Une pension arrachée par force à son mari fournit un peu plus tard à l’épouse répudiée les ressources indispensables, auxquelles, assure-t-on, Richelieu, enfin de retour à Paris, avec le bâton de maréchal de France, ajouta un léger subside. Elle s’établit rue Ventadour, dans un appartement modeste, et y vécut quelques années, en proie à d’horribles souffrances, délaissée du beau monde et promptement oubliée. Néanmoins Richelieu ne l’abandonna pas tout à fait ; il lui rendait de temps en temps quelques visites « de bienséance ». Au mois de janvier 1752, elle succombait à une tumeur maligne, causée, dirent les médecins, par les coups qu’elle avait reçus six ans auparavant.

 

Au demeurant, et tout compte fait, peut-être les contemporains n’eurent-ils pas si grand tort en refusant de prendre l’affaire au tragique. Cette histoire, en effet, si l’on néglige la petite comédienne, tourna au mieux pour les intéressés. La Popelinière reprit sa fastueuse existence, ses réceptions et ses soupers, se remaria onze ans plus tard, mourut vieux et considéré. Quant à M. de Richelieu, cette retentissante aventure lui fit infiniment d’honneur. On avait beaucoup admiré la promptitude de son succès, son ingéniosité à déjouer l’espionnage indiscret du mari.
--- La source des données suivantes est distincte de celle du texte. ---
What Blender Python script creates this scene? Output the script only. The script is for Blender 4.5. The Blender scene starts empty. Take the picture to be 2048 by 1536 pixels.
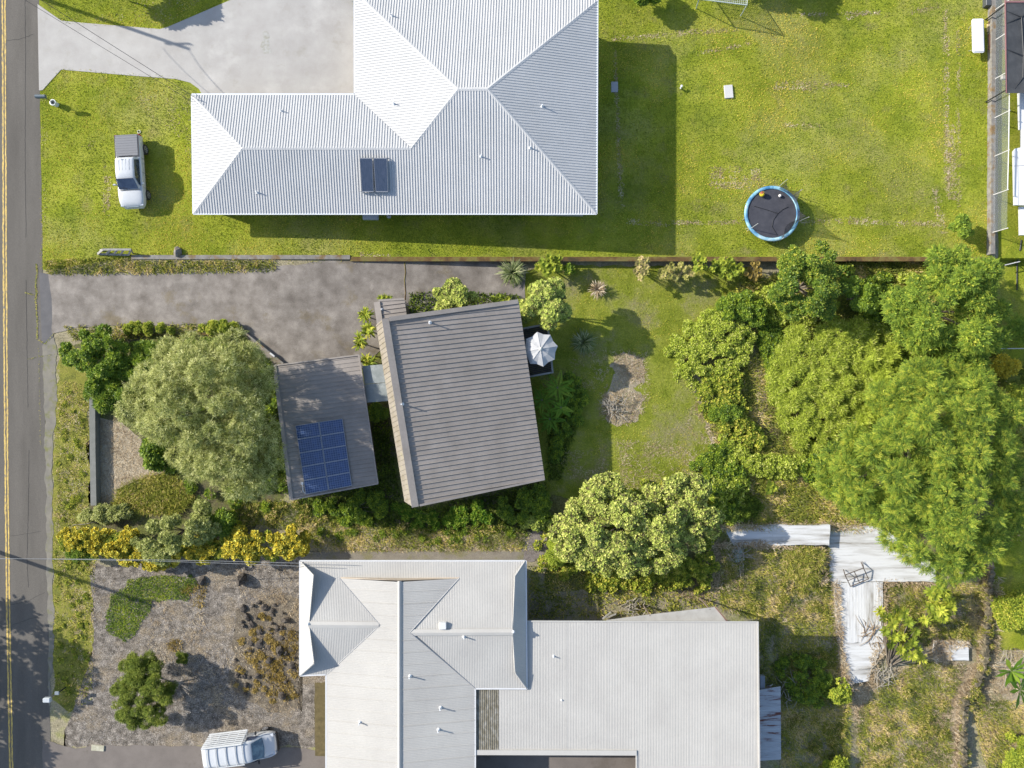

On se récria plus encore, après la découverte, sur la bonté de cœur, la générosité de ce puissant seigneur, de cet illustre maréchal, qui s’arrachait, deux ou trois fois par an, à ses devoirs de Cour, à ses brillants plaisirs et à ses galanteries nouvelles, pour venir voir quelques instants dans sa simple demeure, sur son lit de souffrances, celle qui mourait obscurément, qui mourait de l’avoir aimé.